Only the lines from the start of the material through the line containing "from mathutils import Vector, Matrix, Euler" are to be extracted, exactly as they appear.
◆ ◆ ◆ ◆
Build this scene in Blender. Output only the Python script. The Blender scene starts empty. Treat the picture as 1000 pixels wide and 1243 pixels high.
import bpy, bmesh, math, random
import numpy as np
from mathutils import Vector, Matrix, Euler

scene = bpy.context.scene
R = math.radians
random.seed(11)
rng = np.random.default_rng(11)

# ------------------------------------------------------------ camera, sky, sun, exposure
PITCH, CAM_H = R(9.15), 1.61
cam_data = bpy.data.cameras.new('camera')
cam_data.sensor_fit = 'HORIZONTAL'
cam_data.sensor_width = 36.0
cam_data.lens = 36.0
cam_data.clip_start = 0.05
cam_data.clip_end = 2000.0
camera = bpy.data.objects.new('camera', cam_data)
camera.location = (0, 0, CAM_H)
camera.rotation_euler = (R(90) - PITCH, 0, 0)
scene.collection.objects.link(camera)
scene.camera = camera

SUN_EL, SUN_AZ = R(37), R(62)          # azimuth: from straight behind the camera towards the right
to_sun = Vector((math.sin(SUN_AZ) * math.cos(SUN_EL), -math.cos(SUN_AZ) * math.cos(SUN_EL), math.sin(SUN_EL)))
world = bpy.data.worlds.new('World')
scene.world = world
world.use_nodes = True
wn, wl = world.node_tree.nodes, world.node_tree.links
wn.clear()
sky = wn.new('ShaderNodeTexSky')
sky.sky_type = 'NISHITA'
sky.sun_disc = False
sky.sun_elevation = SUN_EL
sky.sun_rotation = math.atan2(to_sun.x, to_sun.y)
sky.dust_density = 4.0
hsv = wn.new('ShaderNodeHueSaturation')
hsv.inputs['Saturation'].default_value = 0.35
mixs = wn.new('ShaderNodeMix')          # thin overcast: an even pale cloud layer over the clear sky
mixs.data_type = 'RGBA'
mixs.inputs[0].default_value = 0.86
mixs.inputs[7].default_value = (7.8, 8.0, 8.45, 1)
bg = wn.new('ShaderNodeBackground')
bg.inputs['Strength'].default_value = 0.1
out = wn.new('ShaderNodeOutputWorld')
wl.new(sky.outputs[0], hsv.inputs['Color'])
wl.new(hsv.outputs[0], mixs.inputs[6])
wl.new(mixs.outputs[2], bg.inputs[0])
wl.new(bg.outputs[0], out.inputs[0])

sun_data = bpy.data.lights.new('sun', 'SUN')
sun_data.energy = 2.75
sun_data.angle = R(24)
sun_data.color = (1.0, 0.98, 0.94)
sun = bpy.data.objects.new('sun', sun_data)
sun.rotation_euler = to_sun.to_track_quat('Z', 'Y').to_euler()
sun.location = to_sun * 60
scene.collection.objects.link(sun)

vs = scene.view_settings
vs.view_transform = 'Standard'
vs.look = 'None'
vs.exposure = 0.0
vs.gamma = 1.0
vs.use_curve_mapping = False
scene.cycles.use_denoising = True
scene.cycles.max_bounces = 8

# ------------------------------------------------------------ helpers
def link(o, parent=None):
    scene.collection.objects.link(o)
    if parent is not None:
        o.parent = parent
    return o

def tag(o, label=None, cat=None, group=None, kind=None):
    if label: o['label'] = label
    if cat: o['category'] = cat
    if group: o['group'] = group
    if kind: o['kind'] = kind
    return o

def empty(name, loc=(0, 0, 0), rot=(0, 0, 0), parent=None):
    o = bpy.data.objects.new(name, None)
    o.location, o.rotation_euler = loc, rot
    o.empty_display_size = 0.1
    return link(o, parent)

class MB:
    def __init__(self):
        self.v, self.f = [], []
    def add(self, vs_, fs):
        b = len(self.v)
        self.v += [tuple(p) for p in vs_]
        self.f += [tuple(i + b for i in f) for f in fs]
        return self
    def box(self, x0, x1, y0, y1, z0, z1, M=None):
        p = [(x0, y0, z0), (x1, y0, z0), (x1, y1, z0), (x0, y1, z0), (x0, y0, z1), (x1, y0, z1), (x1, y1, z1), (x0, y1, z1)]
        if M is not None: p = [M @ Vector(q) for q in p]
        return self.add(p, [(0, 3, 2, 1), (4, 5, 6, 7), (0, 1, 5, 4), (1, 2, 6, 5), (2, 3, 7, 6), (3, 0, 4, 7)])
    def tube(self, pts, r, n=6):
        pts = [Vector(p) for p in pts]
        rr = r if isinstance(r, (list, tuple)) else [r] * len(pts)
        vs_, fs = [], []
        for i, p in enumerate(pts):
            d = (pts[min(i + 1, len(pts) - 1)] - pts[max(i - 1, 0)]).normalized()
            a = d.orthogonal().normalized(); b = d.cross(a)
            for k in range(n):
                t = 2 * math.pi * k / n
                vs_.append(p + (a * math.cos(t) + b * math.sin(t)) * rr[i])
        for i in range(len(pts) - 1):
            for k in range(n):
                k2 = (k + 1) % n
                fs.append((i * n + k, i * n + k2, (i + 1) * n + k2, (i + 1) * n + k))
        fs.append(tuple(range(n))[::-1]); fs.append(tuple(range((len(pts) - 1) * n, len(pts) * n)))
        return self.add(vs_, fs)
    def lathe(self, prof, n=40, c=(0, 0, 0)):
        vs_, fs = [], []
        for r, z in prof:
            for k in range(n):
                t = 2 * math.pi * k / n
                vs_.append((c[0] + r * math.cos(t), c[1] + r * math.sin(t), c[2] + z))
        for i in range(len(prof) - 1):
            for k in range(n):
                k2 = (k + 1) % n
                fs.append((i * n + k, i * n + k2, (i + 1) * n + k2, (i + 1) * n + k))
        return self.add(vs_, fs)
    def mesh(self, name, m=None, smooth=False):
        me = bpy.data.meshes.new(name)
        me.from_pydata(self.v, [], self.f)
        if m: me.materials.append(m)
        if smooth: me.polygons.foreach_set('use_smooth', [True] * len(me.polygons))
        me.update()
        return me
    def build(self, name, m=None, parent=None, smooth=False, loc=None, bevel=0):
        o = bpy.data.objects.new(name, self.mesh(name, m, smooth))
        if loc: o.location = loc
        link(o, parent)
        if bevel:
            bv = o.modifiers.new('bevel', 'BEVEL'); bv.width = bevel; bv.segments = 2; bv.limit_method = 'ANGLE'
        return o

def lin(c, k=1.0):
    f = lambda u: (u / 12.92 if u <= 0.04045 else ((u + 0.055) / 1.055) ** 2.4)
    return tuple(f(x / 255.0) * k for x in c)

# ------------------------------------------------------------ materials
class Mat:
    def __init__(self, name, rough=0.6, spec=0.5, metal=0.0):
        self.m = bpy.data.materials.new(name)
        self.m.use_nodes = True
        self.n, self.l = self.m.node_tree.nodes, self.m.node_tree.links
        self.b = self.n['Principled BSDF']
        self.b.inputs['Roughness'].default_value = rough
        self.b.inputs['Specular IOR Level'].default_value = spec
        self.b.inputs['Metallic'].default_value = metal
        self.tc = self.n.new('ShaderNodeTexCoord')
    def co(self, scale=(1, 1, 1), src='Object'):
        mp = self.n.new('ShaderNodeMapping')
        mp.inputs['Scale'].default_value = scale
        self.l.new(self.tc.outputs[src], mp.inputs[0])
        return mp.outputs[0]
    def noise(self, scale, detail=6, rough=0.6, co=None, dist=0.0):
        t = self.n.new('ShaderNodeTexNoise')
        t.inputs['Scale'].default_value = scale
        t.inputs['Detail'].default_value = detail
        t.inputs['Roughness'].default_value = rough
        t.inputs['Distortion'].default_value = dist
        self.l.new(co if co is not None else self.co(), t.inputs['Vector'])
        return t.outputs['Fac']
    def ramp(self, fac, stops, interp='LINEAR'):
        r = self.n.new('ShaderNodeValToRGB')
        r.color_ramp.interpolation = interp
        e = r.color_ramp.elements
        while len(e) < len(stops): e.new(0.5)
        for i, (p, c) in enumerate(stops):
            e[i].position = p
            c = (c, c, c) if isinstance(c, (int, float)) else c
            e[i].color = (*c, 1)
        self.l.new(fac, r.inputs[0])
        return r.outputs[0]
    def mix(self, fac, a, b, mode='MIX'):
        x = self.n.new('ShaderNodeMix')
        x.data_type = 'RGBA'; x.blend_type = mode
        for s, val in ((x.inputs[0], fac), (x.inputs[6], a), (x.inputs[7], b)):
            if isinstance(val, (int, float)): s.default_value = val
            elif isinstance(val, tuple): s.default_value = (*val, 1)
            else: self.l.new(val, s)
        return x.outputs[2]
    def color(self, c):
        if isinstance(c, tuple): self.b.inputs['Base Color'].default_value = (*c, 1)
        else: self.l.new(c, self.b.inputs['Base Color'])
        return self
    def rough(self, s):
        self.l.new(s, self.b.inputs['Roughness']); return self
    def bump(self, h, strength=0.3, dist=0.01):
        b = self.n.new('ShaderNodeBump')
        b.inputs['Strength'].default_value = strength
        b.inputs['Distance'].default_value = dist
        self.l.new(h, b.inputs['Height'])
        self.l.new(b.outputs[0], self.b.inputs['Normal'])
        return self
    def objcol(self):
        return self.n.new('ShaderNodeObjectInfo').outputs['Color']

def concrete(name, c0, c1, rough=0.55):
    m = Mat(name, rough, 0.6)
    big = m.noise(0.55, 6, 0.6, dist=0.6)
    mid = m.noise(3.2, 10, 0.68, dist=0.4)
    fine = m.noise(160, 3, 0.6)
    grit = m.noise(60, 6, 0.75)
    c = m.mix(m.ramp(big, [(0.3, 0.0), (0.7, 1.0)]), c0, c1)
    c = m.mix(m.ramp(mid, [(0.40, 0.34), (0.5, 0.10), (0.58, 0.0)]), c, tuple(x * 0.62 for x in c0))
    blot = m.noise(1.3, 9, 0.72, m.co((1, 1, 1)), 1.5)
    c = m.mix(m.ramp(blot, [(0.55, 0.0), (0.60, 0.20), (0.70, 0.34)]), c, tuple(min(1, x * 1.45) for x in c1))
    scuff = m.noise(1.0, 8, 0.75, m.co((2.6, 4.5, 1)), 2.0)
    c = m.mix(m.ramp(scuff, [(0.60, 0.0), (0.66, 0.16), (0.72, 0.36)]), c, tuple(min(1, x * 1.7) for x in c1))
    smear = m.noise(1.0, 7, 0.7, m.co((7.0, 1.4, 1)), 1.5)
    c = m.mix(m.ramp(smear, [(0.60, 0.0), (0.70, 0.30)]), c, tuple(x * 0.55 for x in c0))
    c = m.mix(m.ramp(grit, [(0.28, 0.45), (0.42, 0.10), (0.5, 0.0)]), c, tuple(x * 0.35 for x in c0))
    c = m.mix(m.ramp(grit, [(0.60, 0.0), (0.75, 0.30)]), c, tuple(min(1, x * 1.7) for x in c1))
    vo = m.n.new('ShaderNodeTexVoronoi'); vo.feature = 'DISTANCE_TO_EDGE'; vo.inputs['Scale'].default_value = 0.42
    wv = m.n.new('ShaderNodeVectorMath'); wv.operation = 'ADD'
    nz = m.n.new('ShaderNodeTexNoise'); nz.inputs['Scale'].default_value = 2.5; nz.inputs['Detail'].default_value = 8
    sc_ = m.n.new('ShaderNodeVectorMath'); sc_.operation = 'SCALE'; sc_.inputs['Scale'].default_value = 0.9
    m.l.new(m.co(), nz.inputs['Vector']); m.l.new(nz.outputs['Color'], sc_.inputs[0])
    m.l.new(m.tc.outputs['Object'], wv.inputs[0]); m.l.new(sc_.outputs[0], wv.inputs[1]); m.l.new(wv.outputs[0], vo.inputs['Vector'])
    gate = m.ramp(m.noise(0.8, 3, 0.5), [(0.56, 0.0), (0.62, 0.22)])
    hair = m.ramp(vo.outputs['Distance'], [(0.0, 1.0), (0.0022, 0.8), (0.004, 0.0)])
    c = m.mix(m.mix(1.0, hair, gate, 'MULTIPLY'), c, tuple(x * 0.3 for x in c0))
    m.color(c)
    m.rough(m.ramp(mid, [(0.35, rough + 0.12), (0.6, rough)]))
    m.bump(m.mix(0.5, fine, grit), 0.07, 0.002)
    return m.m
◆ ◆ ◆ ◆
CORRECT RESPONSE:
Build this scene in Blender. Output only the Python script. The Blender scene starts empty. Treat the picture as 1000 pixels wide and 1243 pixels high.
import bpy, bmesh, math, random
import numpy as np
from mathutils import Vector, Matrix, Euler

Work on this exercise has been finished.